**Set problem:** In the material below, please retype the lines from the very first through the one with "D0, D1, D2, D3, D4", exactly and without pictures.

>>>

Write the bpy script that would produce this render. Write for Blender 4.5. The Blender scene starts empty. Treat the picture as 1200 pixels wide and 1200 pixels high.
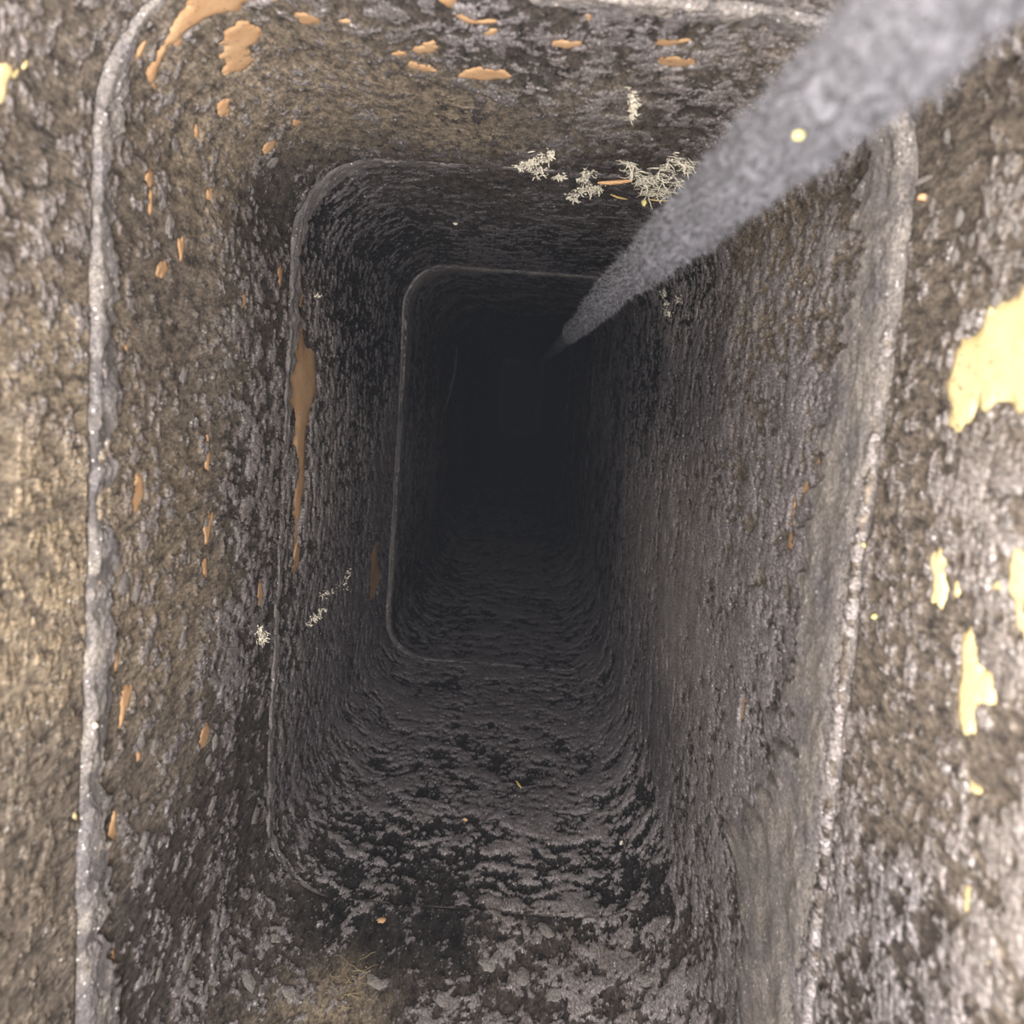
import bpy, math, random
import numpy as np
from mathutils import Matrix, Vector
from mathutils.geometry import delaunay_2d_cdt

S = bpy.context.scene
COL = S.collection
rng = np.random.default_rng(7)
random.seed(7)

# ------------------------------------------------------------------ camera, light, exposure
# The flue runs straight down (world -Z). D is the distance along the flue below the lens; z = ZC - D.
ZC = 7.0
PITCH, YAW, ROLL, FPX = 0.12973801, -0.00221889, 0.07266774, 1200.0
XL, XR, YT, YB = -0.15314611, 0.12712872, 0.13011613, -0.36370868
D0, D1, D2, D3, D4 = 0.3688, 0.6664, 1.27, 1.95, 2.95

def cam_basis():
    fw = np.array([math.sin(YAW)*math.cos(PITCH), -math.sin(PITCH), math.cos(PITCH)*math.cos(YAW)])
    r = np.cross([0, 1, 0], fw); r /= np.linalg.norm(r)
    u = np.cross(fw, r)
    c, s = math.cos(ROLL), math.sin(ROLL)
    return c*r+s*u, -s*r+c*u, fw
CR, CU, CF = cam_basis()
flip = np.array([1, 1, -1.0])
cam_data = bpy.data.cameras.new('camera')
cam = bpy.data.objects.new('camera', cam_data); COL.objects.link(cam)
R = Matrix([list(CR*flip), list(CU*flip), list(-CF*flip)]).transposed()
cam.matrix_world = Matrix.Translation((0, 0, ZC)) @ R.to_4x4()
cam_data.sensor_width = 36; cam_data.lens = 36; cam_data.clip_start = 0.01; cam_data.clip_end = 50
cam_data.dof.use_dof = True
cam_data.dof.focus_distance = 0.72
cam_data.dof.aperture_fstop = 16
S.camera = cam

W = bpy.data.worlds.new('sky'); S.world = W; W.use_nodes = True
W.node_tree.nodes['Background'].inputs[0].default_value = (0.75, 0.85, 1.0, 1)
W.node_tree.nodes['Background'].inputs[1].default_value = 0.6

def area(name, loc, size, size_y, power, color, target):
    L = bpy.data.lights.new(name, 'AREA'); L.shape = 'RECTANGLE'; L.size = size; L.size_y = size_y
    L.energy = power; L.color = color
    o = bpy.data.objects.new(name, L); COL.objects.link(o); o.location = loc
    d = Vector(target)-Vector(loc); o.rotation_euler = d.to_track_quat('-Z', 'Y').to_euler()
    return o
# daylight falling through the mouth of the flue, and the phone's lamp beside the lens
area('mouth_daylight', (-0.01, -0.10, ZC+0.29), 0.26, 0.47, 17.0, (1.0, 0.95, 0.92), (-0.01, -0.10, ZC-3))
area('phone_lamp', (-0.035, 0.0, ZC+0.02), 0.02, 0.02, 2.0, (1.0, 0.93, 0.84), (0.0, -0.08, ZC-1))
S.view_settings.view_transform = 'Standard'; S.view_settings.look = 'None'
S.view_settings.gamma = 1; S.view_settings.use_curve_mapping = False
S.view_settings.exposure = 0.0
S.cycles.use_denoising = True

# ------------------------------------------------------------------ the flue's cross-section
RC = 0.055
CX, CY = (XL+XR)/2, (YT+YB)/2
HX, HY = (XR-XL)/2, (YT-YB)/2
SEG = [2*(HY-RC), math.pi/2*RC, 2*(HX-RC), math.pi/2*RC]*2
PER = sum(SEG); CUM = np.concatenate([[0], np.cumsum(SEG)])
def section(s):
    """perimeter position -> point (x, y) and outward normal; starts low on the right wall and runs anticlockwise"""
    s = np.mod(s, PER); p = np.zeros(s.shape+(2,)); n = np.zeros(s.shape+(2,))
    k = np.clip(np.searchsorted(CUM, s, side='right')-1, 0, 7); t = s-CUM[k]
    st = [((HX, -(HY-RC)), (0, 1)), None, ((HX-RC, HY), (-1, 0)), None, ((-HX, HY-RC), (0, -1)), None, ((-(HX-RC), -HY), (1, 0)), None]
    for i in (0, 2, 4, 6):
        m = k == i; (x, y), (dx, dy) = st[i]
        p[m, 0] = x+dx*t[m]; p[m, 1] = y+dy*t[m]; n[m, 0] = dy; n[m, 1] = -dx
    for i, (cx, cy, a0) in {1: (HX-RC, HY-RC, 0), 3: (-(HX-RC), HY-RC, 90), 5: (-(HX-RC), -(HY-RC), 180), 7: (HX-RC, -(HY-RC), 270)}.items():
        m = k == i; a = math.radians(a0)+t[m]/RC
        n[m, 0] = np.cos(a); n[m, 1] = np.sin(a); p[m, 0] = cx+RC*np.cos(a); p[m, 1] = cy+RC*np.sin(a)
    p[..., 0] += CX; p[..., 1] += CY
    return p, n
ST = np.linspace(0, PER, 6000, endpoint=False); SP, SN = section(ST)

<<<

**Exercise output:**
Write the bpy script that would produce this render. Write for Blender 4.5. The Blender scene starts empty. Treat the picture as 1200 pixels wide and 1200 pixels high.
import bpy, math, random
import numpy as np
from mathutils import Matrix, Vector
from mathutils.geometry import delaunay_2d_cdt

S = bpy.context.scene
COL = S.collection
rng = np.random.default_rng(7)
random.seed(7)

# ------------------------------------------------------------------ camera, light, exposure
# The flue runs straight down (world -Z). D is the distance along the flue below the lens; z = ZC - D.
ZC = 7.0
PITCH, YAW, ROLL, FPX = 0.12973801, -0.00221889, 0.07266774, 1200.0
XL, XR, YT, YB = -0.15314611, 0.12712872, 0.13011613, -0.36370868
D0, D1, D2, D3, D4 = 0.3688, 0.6664, 1.27, 1.95, 2.95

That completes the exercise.